In State v. Kudlacz, an individual was placed on probation for a conviction for issuing a bad check, a misdemeanor. Part of his probation was that Mr. Kudlacz had to perform certain conditions, such as looking for employment and pay restitution. If he didn’t meet those conditions, his probation order required him to serve 90 days in the county jail on weekends.

Mr. Kudlacz initially failed some of his conditions, and ended up having to serve some of his jail time pursuant to his probation. But Mr. Kudlacz ultimately did successfully complete all of the terms of his probation. As a result, he asked the court for a hearing to set aside his conviction based on a Nebraska state law that allows a misdemeanor conviction to be set aside if all probation terms are successfully completed.

The State objected, saying that because Mr. Kudlacz spent some time in jail, he couldn’t have his conviction set aside. The State relied on language in a different case, McCray v. Nebraska State Patrol, which said that the statute in question “empowers a court to set aside certain criminal convictions in which the sentence does not include incarceration.” Because Mr. Kudlacz’s sentence included incarceration, the State argued, his sentence could not be set aside.

But the Supreme Court said that because McCray was about a sex offender and how a conviction that was already set aside affected him, the case wasn’t relevant for Mr. Kudlacz’s purposes. Instead, the Court looked at the language of the statue in question and the intent of the Legislature in passing the statute.

The full language of the statue in question reads as follows:

Whenever any person is convicted of a misdemeanor or felony and is placed on probation by the court or is sentenced to a fine only, he or she may, after satisfactory fulfillment of the conditions of probation for the entire period or after discharge from probation prior to the termination of the period of probation and after payment of any fine, petition the sentencing court to set aside the conviction.

To interpret a statute, a Court must first look to the language of the statute to see if there are any ambiguities, giving the language of the statute its plain and ordinary meaning. And, the Court must “determine and give effect to the purpose and intent of the Legislature as ascertained from the entire language of the statute considered in its plain, ordinary, and popular sense”

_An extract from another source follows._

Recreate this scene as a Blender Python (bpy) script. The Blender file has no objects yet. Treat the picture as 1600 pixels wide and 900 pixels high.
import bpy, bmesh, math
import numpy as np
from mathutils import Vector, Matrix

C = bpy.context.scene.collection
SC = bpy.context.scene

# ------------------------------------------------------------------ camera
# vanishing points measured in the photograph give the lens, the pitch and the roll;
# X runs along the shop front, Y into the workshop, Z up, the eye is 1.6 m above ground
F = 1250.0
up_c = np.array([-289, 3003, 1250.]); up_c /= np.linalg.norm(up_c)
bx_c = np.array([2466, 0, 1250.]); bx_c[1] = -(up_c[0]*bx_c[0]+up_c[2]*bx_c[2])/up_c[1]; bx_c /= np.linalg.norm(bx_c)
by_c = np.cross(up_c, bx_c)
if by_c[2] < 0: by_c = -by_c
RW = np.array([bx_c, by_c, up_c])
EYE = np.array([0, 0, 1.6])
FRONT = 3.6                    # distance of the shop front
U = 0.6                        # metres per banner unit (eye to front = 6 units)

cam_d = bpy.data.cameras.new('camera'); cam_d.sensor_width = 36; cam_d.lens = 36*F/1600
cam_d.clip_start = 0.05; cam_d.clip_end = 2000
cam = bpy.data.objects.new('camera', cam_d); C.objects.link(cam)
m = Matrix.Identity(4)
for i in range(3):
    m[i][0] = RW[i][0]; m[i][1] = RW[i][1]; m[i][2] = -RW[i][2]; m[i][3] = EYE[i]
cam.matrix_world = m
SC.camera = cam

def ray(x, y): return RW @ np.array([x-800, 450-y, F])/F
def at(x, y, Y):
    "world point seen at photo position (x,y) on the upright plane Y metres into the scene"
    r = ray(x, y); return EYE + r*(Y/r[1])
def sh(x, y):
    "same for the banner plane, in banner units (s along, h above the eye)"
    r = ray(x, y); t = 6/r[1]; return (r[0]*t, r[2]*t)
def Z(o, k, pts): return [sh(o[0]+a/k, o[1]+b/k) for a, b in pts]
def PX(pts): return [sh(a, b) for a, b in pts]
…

The Court found that the statute simply didn’t address that question of how to handle a jail sentence as a part of a probation order. The statute simply says that if a person successfully completes probation for a misdemeanor, that person can ask the court to set aside the conviction. If the Legislature had wanted to make it so people who spend time in jail as a part of probation could not get a sentence set aside, it could have. But because it did not, the Court found that the language of the statute allowed Mr. Kudlacz to request a hearing and ask for his conviction to be set aside.

This may sound like a very technical case involving the nuances of criminal law. But if you’ve heard about the recent challenge to the Affordable Care Act (otherwise known as “Obamacare”) from federal district courts, the issue in those cases is exactly the same as what the Nebraska Supreme Court wrestled with in Kudlacz. Specifically, is a particular provision of the ACA ambiguous on its face, given the purpose and intent of Congress in passing the ACA.

So sometimes even the most mundane and technical cases can involve principles used in decisions that could affect millions of people across the country.